╭──

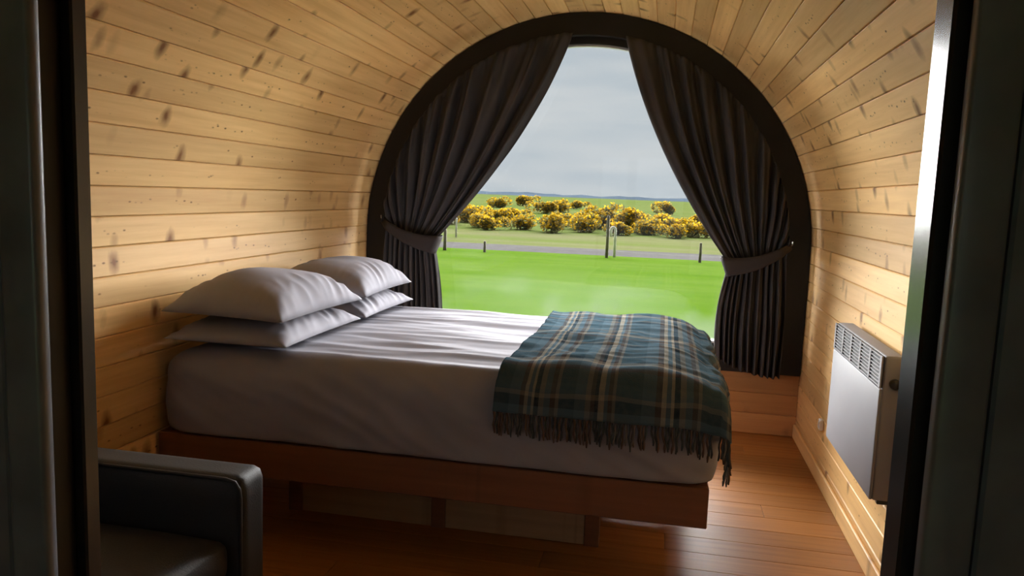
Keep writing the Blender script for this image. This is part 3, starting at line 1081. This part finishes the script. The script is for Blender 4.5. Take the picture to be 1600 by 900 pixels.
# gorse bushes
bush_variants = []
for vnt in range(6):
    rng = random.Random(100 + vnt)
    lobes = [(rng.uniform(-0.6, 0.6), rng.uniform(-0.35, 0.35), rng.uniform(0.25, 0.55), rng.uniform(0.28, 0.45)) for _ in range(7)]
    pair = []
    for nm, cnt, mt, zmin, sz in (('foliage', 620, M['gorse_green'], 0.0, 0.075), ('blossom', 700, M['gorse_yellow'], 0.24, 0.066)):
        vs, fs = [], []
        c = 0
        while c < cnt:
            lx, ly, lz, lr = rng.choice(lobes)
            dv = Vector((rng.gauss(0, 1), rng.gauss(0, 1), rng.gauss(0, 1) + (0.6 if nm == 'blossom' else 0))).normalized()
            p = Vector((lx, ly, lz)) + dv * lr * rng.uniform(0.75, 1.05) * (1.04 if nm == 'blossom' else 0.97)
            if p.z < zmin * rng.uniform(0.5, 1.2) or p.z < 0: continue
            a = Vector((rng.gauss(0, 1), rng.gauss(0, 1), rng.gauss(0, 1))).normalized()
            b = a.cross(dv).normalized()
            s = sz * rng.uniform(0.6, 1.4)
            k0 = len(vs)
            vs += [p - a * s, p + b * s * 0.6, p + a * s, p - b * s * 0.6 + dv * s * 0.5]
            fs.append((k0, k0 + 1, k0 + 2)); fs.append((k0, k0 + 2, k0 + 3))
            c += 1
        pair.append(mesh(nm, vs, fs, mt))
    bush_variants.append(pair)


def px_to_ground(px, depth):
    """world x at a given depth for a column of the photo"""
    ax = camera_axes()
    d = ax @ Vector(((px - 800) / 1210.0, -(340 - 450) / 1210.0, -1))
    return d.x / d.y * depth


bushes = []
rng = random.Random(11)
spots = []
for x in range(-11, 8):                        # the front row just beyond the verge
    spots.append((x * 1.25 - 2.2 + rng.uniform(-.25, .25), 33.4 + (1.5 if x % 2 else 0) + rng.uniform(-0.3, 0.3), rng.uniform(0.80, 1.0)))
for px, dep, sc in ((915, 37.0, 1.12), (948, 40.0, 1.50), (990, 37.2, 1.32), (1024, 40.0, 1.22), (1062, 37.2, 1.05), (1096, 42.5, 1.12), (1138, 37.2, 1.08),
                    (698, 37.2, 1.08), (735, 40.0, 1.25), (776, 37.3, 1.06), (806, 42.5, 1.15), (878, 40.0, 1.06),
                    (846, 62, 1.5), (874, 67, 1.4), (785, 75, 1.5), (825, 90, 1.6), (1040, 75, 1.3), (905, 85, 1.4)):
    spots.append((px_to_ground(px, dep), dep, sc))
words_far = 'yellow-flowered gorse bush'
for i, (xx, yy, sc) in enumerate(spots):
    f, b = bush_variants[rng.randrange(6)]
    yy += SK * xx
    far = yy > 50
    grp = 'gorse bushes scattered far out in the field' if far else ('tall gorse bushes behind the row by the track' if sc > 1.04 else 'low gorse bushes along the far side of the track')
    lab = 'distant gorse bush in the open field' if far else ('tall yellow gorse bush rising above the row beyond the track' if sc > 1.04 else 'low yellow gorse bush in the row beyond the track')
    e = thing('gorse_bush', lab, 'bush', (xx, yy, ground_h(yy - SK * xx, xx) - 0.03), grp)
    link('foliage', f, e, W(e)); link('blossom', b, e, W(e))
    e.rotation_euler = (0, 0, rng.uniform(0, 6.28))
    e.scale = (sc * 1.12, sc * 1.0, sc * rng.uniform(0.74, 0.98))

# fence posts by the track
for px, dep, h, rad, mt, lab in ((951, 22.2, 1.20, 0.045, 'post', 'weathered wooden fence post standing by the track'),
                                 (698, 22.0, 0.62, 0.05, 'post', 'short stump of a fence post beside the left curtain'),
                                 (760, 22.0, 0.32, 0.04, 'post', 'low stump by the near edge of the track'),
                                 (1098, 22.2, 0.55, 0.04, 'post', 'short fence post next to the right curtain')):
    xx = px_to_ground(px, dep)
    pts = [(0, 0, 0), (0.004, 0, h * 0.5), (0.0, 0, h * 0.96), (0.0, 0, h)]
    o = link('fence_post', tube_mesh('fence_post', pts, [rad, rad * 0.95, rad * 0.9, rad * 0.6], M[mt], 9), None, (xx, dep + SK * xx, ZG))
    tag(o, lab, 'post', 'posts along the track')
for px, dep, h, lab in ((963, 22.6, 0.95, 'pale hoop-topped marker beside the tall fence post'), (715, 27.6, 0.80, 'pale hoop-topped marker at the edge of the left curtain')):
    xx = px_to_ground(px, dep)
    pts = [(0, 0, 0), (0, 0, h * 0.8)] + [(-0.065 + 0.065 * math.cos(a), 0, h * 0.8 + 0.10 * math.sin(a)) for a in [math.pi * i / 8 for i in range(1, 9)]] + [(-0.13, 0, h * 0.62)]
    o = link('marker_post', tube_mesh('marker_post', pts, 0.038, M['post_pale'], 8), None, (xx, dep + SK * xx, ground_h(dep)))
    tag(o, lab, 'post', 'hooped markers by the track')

╰──

### WHAT TO PRODUCE
Output a faithful copy of the data, with each picture left out.

### EXPECTED OUTPUT
Keep writing the Blender script for this image. This is part 3, starting at line 1081. This part finishes the script. The script is for Blender 4.5. Take the picture to be 1600 by 900 pixels.
# gorse bushes
bush_variants = []
for vnt in range(6):
    rng = random.Random(100 + vnt)
    lobes = [(rng.uniform(-0.6, 0.6), rng.uniform(-0.35, 0.35), rng.uniform(0.25, 0.55), rng.uniform(0.28, 0.45)) for _ in range(7)]
    pair = []
    for nm, cnt, mt, zmin, sz in (('foliage', 620, M['gorse_green'], 0.0, 0.075), ('blossom', 700, M['gorse_yellow'], 0.24, 0.066)):
        vs, fs = [], []
        c = 0
        while c < cnt:
            lx, ly, lz, lr = rng.choice(lobes)
            dv = Vector((rng.gauss(0, 1), rng.gauss(0, 1), rng.gauss(0, 1) + (0.6 if nm == 'blossom' else 0))).normalized()
            p = Vector((lx, ly, lz)) + dv * lr * rng.uniform(0.75, 1.05) * (1.04 if nm == 'blossom' else 0.97)
            if p.z < zmin * rng.uniform(0.5, 1.2) or p.z < 0: continue
            a = Vector((rng.gauss(0, 1), rng.gauss(0, 1), rng.gauss(0, 1))).normalized()
            b = a.cross(dv).normalized()
            s = sz * rng.uniform(0.6, 1.4)
            k0 = len(vs)
            vs += [p - a * s, p + b * s * 0.6, p + a * s, p - b * s * 0.6 + dv * s * 0.5]
            fs.append((k0, k0 + 1, k0 + 2)); fs.append((k0, k0 + 2, k0 + 3))
            c += 1
        pair.append(mesh(nm, vs, fs, mt))
    bush_variants.append(pair)


def px_to_ground(px, depth):
    """world x at a given depth for a column of the photo"""
    ax = camera_axes()
    d = ax @ Vector(((px - 800) / 1210.0, -(340 - 450) / 1210.0, -1))
    return d.x / d.y * depth


bushes = []
rng = random.Random(11)
spots = []
for x in range(-11, 8):                        # the front row just beyond the verge
    spots.append((x * 1.25 - 2.2 + rng.uniform(-.25, .25), 33.4 + (1.5 if x % 2 else 0) + rng.uniform(-0.3, 0.3), rng.uniform(0.80, 1.0)))
for px, dep, sc in ((915, 37.0, 1.12), (948, 40.0, 1.50), (990, 37.2, 1.32), (1024, 40.0, 1.22), (1062, 37.2, 1.05), (1096, 42.5, 1.12), (1138, 37.2, 1.08),
                    (698, 37.2, 1.08), (735, 40.0, 1.25), (776, 37.3, 1.06), (806, 42.5, 1.15), (878, 40.0, 1.06),
                    (846, 62, 1.5), (874, 67, 1.4), (785, 75, 1.5), (825, 90, 1.6), (1040, 75, 1.3), (905, 85, 1.4)):
    spots.append((px_to_ground(px, dep), dep, sc))
words_far = 'yellow-flowered gorse bush'
for i, (xx, yy, sc) in enumerate(spots):
    f, b = bush_variants[rng.randrange(6)]
    yy += SK * xx
    far = yy > 50
    grp = 'gorse bushes scattered far out in the field' if far else ('tall gorse bushes behind the row by the track' if sc > 1.04 else 'low gorse bushes along the far side of the track')
    lab = 'distant gorse bush in the open field' if far else ('tall yellow gorse bush rising above the row beyond the track' if sc > 1.04 else 'low yellow gorse bush in the row beyond the track')
    e = thing('gorse_bush', lab, 'bush', (xx, yy, ground_h(yy - SK * xx, xx) - 0.03), grp)
    link('foliage', f, e, W(e)); link('blossom', b, e, W(e))
    e.rotation_euler = (0, 0, rng.uniform(0, 6.28))
    e.scale = (sc * 1.12, sc * 1.0, sc * rng.uniform(0.74, 0.98))

# fence posts by the track
for px, dep, h, rad, mt, lab in ((951, 22.2, 1.20, 0.045, 'post', 'weathered wooden fence post standing by the track'),
                                 (698, 22.0, 0.62, 0.05, 'post', 'short stump of a fence post beside the left curtain'),
                                 (760, 22.0, 0.32, 0.04, 'post', 'low stump by the near edge of the track'),
                                 (1098, 22.2, 0.55, 0.04, 'post', 'short fence post next to the right curtain')):
    xx = px_to_ground(px, dep)
    pts = [(0, 0, 0), (0.004, 0, h * 0.5), (0.0, 0, h * 0.96), (0.0, 0, h)]
    o = link('fence_post', tube_mesh('fence_post', pts, [rad, rad * 0.95, rad * 0.9, rad * 0.6], M[mt], 9), None, (xx, dep + SK * xx, ZG))
    tag(o, lab, 'post', 'posts along the track')
for px, dep, h, lab in ((963, 22.6, 0.95, 'pale hoop-topped marker beside the tall fence post'), (715, 27.6, 0.80, 'pale hoop-topped marker at the edge of the left curtain')):
    xx = px_to_ground(px, dep)
    pts = [(0, 0, 0), (0, 0, h * 0.8)] + [(-0.065 + 0.065 * math.cos(a), 0, h * 0.8 + 0.10 * math.sin(a)) for a in [math.pi * i / 8 for i in range(1, 9)]] + [(-0.13, 0, h * 0.62)]
    o = link('marker_post', tube_mesh('marker_post', pts, 0.038, M['post_pale'], 8), None, (xx, dep + SK * xx, ground_h(dep)))
    tag(o, lab, 'post', 'hooped markers by the track')